Cullen expands upon that old article—along with his numerous others and a decade’s worth of investigation into the attack—to produce Columbine, an exhaustive, compelling look at that horrific day in April 1999, the months that lead up to it, and the years that followed. At once a true crime tome, a psychopathy primer, and a media criticism treatise, the book is engrossing and deeply thought-provoking. That unforgettable lesson on hate and contempt is not an anomaly: Columbine is not a rubber-necking tabloid tale but a reflective, compassionate view of both the trees and the forest.
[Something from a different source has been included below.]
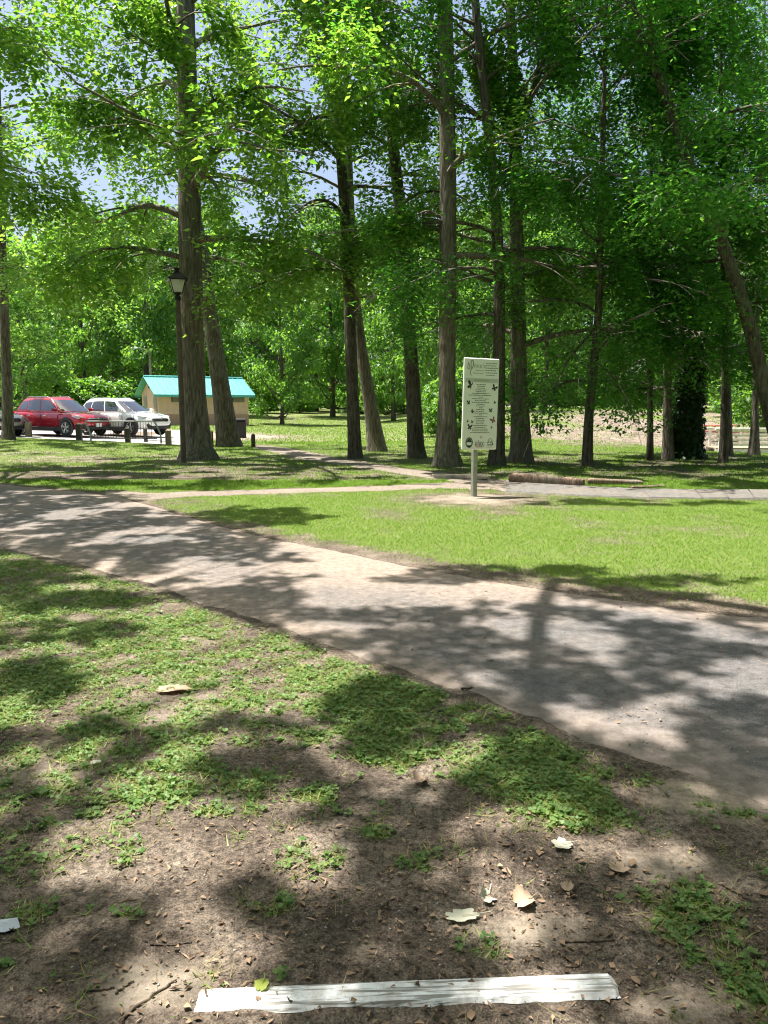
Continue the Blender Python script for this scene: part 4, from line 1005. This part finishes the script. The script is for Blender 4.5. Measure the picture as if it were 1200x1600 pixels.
def street_light():
    Y = 60; p = at(236, 600, Y); z = float(gz(p[0], Y)); zt = at(236, 548, Y)[2]
    rt = empty('street_light', (p[0], Y, z), 0, 'wooden street light pole with curved arm behind the toilet block', 'street light')
    MB().cyl((0,0,-.2), (0,0,zt-z), .11, .085, 12).build('pole', WOOD, rt, True)
    h = zt-z
    MB().tube([(0,0,h-.15), (-.25,0,h+.05), (-.6,0,h+.18), (-.95,0,h+.22)], .035).build('arm', STEEL, rt, True)
    m = MB().lathe([(.001,-.02),(.12,0),(.15,.05),(.12,.12),(.001,.16)], (0,0,0), 'z', 14)
    m.v = [(x*2.0-1.15, y, zz+h+.14) for x, y, zz in m.v]; m.build('lamp_head', simple('lamp_head_grey', (.6,.6,.6), .4), rt, True)
street_light()
def bin_():
    X, Y = gp(376, 684); rt = empty('litter_bin', (X, Y, float(gz(X, Y))), .3, 'dark litter bin half hidden behind the leaning trunk', 'litter bin')
    MB().box((0,0,.38), (.5,.5,.86), bev=.04).build('body', CLAD, rt); MB().box((0,0,.86), (.56,.56,.12), bev=.04).build('lid', BLACK, rt)
bin_()
for i, (px, Y, ty, lab) in enumerate([(534, 82, 622, 'thin pale post standing on the far lawn by the slim trunk'), (478, 86, 617, 'thin pale post at the wood edge right of the toilet block')]):
    X = (px-600)/1200*Y; z = float(gz(X, Y)); h = at(px, ty, Y)[2]-z
    rt = empty('marker_post', (X, Y, z), 0, lab, 'post', 'marker posts on the far lawn')
    MB().cyl((0,0,-.2), (0,0,h), .07, .06, 8).build('post', WHITE if i == 0 else STEEL, rt, True)
    MB().box((0,-.09,h-.35), (.34,.03,.28)).build('plate', STEEL, rt)
def shelter():
    Y = 88; X = (392-600)/1200*Y; z = float(gz(X, Y))
    rt = empty('picnic_shelter', (X, Y, z), .2, 'tan roofed open shelter half hidden in the wood behind the toilet block', 'shelter')
    TAN = simple('tan_fascia', (.42,.31,.21), .8)
    MB().box((0,0,2.75), (4.2,3.2,.75), bev=.05).build('roof', TAN, rt)
    for sx in (-1,1):
        for sy in (-1,1): MB().box((sx*1.85, sy*1.35, 1.15), (.2,.2,2.5)).build('post', WOODD, rt)
shelter()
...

As the New York Times acknowledged, Columbine isn’t In Cold Blood reborn (which cracked me up: Capote’s masterpiece is truly the unattainable grail of the true crime genre), but by virtually any other standard, it’s a triumph.

The Hunger Games

By Suzanne Collins. Published in 2008.

I checked out a copy of Suzanne Collins’s well-reviewed YA novel solely because the premise immediately recalls that of the cult classic Battle Royale. For those who haven’t experienced the Japanese movie, it’s an elaborate, bloody melodrama about a group of adolescent schoolmates forced by a police state to fight to the death as part of a poorly explained effort to suppress dissent. When you watch Battle Royale in the United States, someone always notes that it was banned here (not true: it simply never found a distributor) or that it could never have been made here (OK, that’s probably true), so the existence of an American book aimed directly at teenagers with that exact forbidden plot cracks me up.